M
MTAN
Guest
My husband and I divorced in May of this year. He divorced me because he didn't love me and felt that he was not behaving in the way a husband should. In the process of getting divorced he told me that he also committed adultery once and he had felt guilty about it Although I forgave him and tried to keep the marriage together, he wanted out, so I prayed over it and signed the divorce papers. He had told me that when he went to the lawyers he felt "something telling him that what he was doing was wrong." but continued to file. Praise God, and I will continuosly praise Him because 1 year prior to my divorce I had rededicated my life to the Lord and when I thought that I could not face the day that my divorce would be finalized, God NEVER left my side, even when I was angry with Him, the Lord loved me through it and saw me through it, and I was able to face that day. I still felt the Lord was telling me not to give up hope and I continued to pray for direction and confirmation of this.

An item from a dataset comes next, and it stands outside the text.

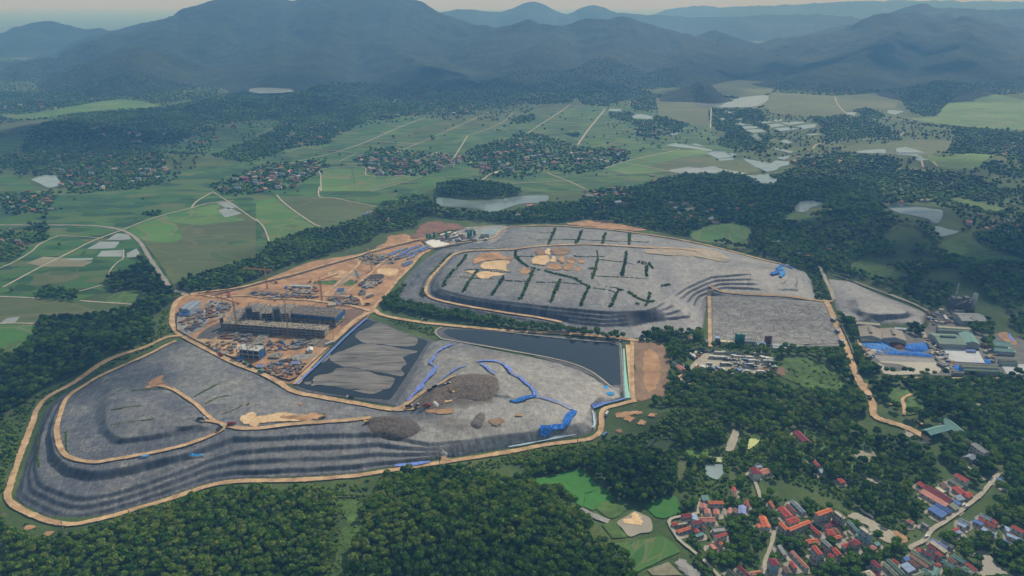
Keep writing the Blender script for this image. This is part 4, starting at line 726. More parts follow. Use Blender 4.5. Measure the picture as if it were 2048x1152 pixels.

I had resolved in my heart not to contact him and to allow him to live his life freely as he wanted to, but ever since then he calls me almost daily, tells me he misses me and that although he feels he did the right thing by divorcing me because the pressure was now off him somewhat, he regrets the divorce. He tells me that although he has dated in the past since the divorce, he doesn't want to be with anyone else and has since stopped dating. He has asked me to try to work on the reconciliation of the marriage. I feel the Lord spoke to my heart and told me that he needs to be saved BEFORE we remarry and it was confirmed by 2 totally different pastors who prophesy. I have told him this and he understands but still has not come to the Lord, he said he felt God call him to salvation in the past but have seen people backslide and doesn't want to do the same because he is not ready. He says when he comes to Christ he wants to know that he will stay in Christ and not want to backslide, but I know the Lord is working because certain things and ways of thinking have changed or in the process of change, so I ask that you pray that whatever is hindering him from being saved is removed in the name of our Saviour Jesus Christ.
Also, shamefully I have fallen into sexual sin with him. We are occassionally having sex with each other. Usually I can resist the temptation but I have fallen to this temptation a few times. My husband understands fornication is a sin but does not understand why it is wrong between us because we were once married. I have been trying to deal with this but I now realize that I need prayer partners to pray with me to break this curse of sexual sin and that we will reconcile the marriage in the way of the Lord and not by our fleshly nature. He prayed with me last night to respect our bodies as temples of God and to not sin against our bodies any longer but later on he felt that he will be unable to resist this temptation. I ask you to lift us up in prayer so that the Lord will give us the strength to resist this temptation not only because it is the right thing to do but because we love God (and he states he does) and want to obey Him. I have been blessed so much by the Lord and want to continue to be blessed, I don't want anything or anyone to stand in the way of the blessing. Please pray for us. Thank you.
I had resolved in my heart not to contact him and to allow him to live his life freely as he wanted to, but ever since then he calls me almost daily, tells me he misses me and that although he feels he did the right thing by divorcing me because the pressure was now off him somewhat, he regrets the divorce. He tells me that although he has dated in the past since the divorce, he doesn't want to be with anyone else and has since stopped dating. He has asked me to try to work on the reconciliation of the marriage. I feel the Lord spoke to my heart and told me that he needs to be saved BEFORE we remarry and it was confirmed by 2 totally different pastors who prophesy. I have told him this and he understands but still has not come to the Lord, he said he felt God call him to salvation in the past but have seen people backslide and doesn't want to do the same because he is not ready. He says when he comes to Christ he wants to know that he will stay in Christ and not want to backslide, but I know the Lord is working because certain things and ways of thinking have changed or in the process of change, so I ask that you pray that whatever is hindering him from being saved is removed in the name of our Saviour Jesus Christ.
Also, shamefully I have fallen into sexual sin with him. We are occassionally having sex with each other. Usually I can resist the temptation but I have fallen to this temptation a few times. My husband understands fornication is a sin but does not understand why it is wrong between us because we were once married. I have been trying to deal with this but I now realize that I need prayer partners to pray with me to break this curse of sexual sin and that we will reconcile the marriage in the way of the Lord and not by our fleshly nature. He prayed with me last night to respect our bodies as temples of God and to not sin against our bodies any longer but later on he felt that he will be unable to resist this temptation. I ask you to lift us up in prayer so that the Lord will give us the strength to resist this temptation not only because it is the right thing to do but because we love God (and he states he does) and want to obey Him. I have been blessed so much by the Lord and want to continue to be blessed, I don't want anything or anyone to stand in the way of the blessing. Please pray for us. Thank you.